Nikko is home to Japan’s most extravagantly decorated religious complex — the Toshogu shrine-mausoleum of Tokugawa Ieyasu, founder of the Edo shogunate. Built in 1634 by his grandson Tokugawa Iemitsu to a scale and decorative richness that announced Tokugawa supremacy to anyone who saw it, Nikko stands in stark contrast to the restrained aesthetic of most Japanese religious architecture.
Tokugawa Ieyasu & the Toshogu
Tokugawa Ieyasu (1543-1616) unified Japan after centuries of civil war, establishing the Tokugawa shogunate that would rule for 268 years (1603-1871). His remains were interred at Nikko in 1617, one year after his death; the current structures were largely rebuilt by his grandson Iemitsu in 1634-1636 at enormous cost. The complex served as both mausoleum and Shinto shrine (gongen-zukuri style that blends Shinto and Buddhist architectural elements), and as a political monument projecting Tokugawa authority. Over 15,000 craftsmen worked for two years on the construction.
The Yomeimon Gate
The Yomeimon Gate (Higurashi-no-mon, “gate you could gaze at all day till dusk”) is the most celebrated structure in Nikko — and arguably the most extravagantly decorated single gate in all of Japanese architecture. Every surface is carved, painted, and gilded: 508 carvings depict dragons, phoenixes, peonies, children playing, and mythological scenes. Twelve columns are wrapped in white carved relief. The gate’s lone deliberately inverted column — one of the twelve has its carved pattern facing down, not up — is said to have been made intentionally imperfect to ward off the jealousy of the gods at human perfection.

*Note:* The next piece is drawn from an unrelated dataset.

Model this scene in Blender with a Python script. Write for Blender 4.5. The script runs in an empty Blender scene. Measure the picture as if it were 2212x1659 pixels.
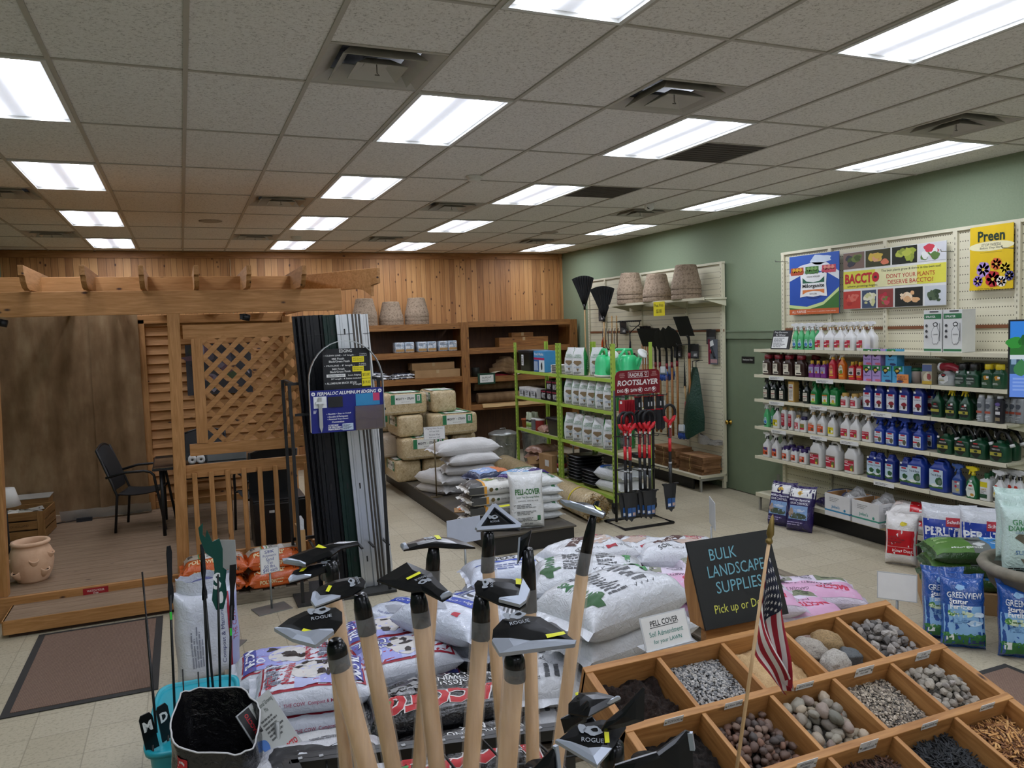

Nemuri-neko: The Sleeping Cat
A tiny carved wooden relief above a doorway on the path to Ieyasu’s mausoleum — the Nemuri-neko (“sleeping cat”) by sculptor Hidari Jingoro — has become one of Japan’s most beloved artworks. The cat sleeps peacefully while, on the rear of the same beam, sparrows perch without fear. The symbolic reading: a world so peaceful that even natural enemies (cat and sparrow) coexist in harmony, reflecting Ieyasu’s achievement of ending Japan’s long civil wars.
Ieyasu’s Mausoleum
Beyond the Nemuri-neko, 207 stone steps ascend through cedar forest to Okusha — the innermost sanctuary containing Ieyasu’s bronze urn. The contrast between the ornate lower complex and this simple, forest-enclosed stone structure at the summit is intentional and affecting. The approach through ancient cryptomeria cedars (some 400 years old, planted when the complex was built) dramatically shifts the atmosphere from decorative grandeur to quiet reverence.
Rinnoji Temple & Futarasan Shrine
The Nikko complex is actually three distinct religious sites designated a UNESCO World Heritage Site in 1999: Toshogu (Shinto shrine-mausoleum), Futarasan Shrine (the original mountain deity shrine, predating Toshogu by centuries), and Rinnoji Temple (Buddhist). Rinnoji’s Sanbutsu-do hall houses three large gilt-lacquered Buddhist statues. A combination ticket (¥1,300) covers entry to all three; Toshogu alone is ¥1,300; the mausoleum inner area requires an additional ¥520.
Getting There & Practical Tips
Nikko is 2 hours from Tokyo: Tobu Nikko Line express from Asakusa (¥1,360, no Shinkansen required) or JR Shinkansen to Utsunomiya then local JR Nikko Line. The Tobu route offers a “Nikko All Area Pass” covering round trip and local buses (¥4,780 from Asakusa). Buses connect the stations to the shrine area (10 min). The entire complex requires 3-4 hours to explore properly. Autumn foliage (late October to mid-November) frames the ornate architecture with spectacular colour; this is the most popular and crowded visiting season.